PILGRIMAGE TO JERUSALEM


curated by Maria Pacini Fazzi
in cooperation with Archivio Fotografico Lucchese

Domine ivimus, Lord we arrived. This short Latin text, topped by the drawing of a boat, a graffiti on the plaster of a wall of the basilica of the Holy Sepulchre in Jerusalem, dates back to around 300 AD and it is considered the oldest archaeological evidence of Christian pilgrimage to Jerusalem.

Actually, the phenomenon of pilgrimage, although in limited proportions, had already brought Christian pilgrims on the places where Christ had lived several years before. It was after Constantine’s edict in 313 A.D. that the phenomenon of the Christian pilgrimage to Jerusalem became significant, thanks to the rediscovery of the ancient places mentioned in the Gospels and the discovery of important relics of St. Helen, the first of the True Cross of Christ. Right during the Crusades, in 1217, the Franciscan Fathers, their founder Saint Francis still living,established the Custody of the Holy Land, which became a province of the order, and  represented, more and more officially over time, the Catholic Church in those lands. Franciscans are still in Jerusalem today and during all these centuries the Friars Minor have been an important point of reference as a logistics and spiritual base during the stay of pilgrims in the Holy Land. It was thanks to the presence of the Franciscan Custody that national Italian pilgrimages were made, the first of which occurred in 1870.

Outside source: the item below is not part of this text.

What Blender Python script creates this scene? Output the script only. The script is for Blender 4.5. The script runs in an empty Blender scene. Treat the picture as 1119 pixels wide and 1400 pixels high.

The photographs currently on display relate to the third of these pilgrimages dating back to 1906. The images are framed and shot with skillful technique and undeniable aesthetic taste. It is basically a  first class documentation, that allows us to live again, as transported in time and space, perhaps one of the least studied pages on Jerusalem pilgrimages: there is a number of studies on ancient and medieval pilgrimage, while those on times closer to us are rarer.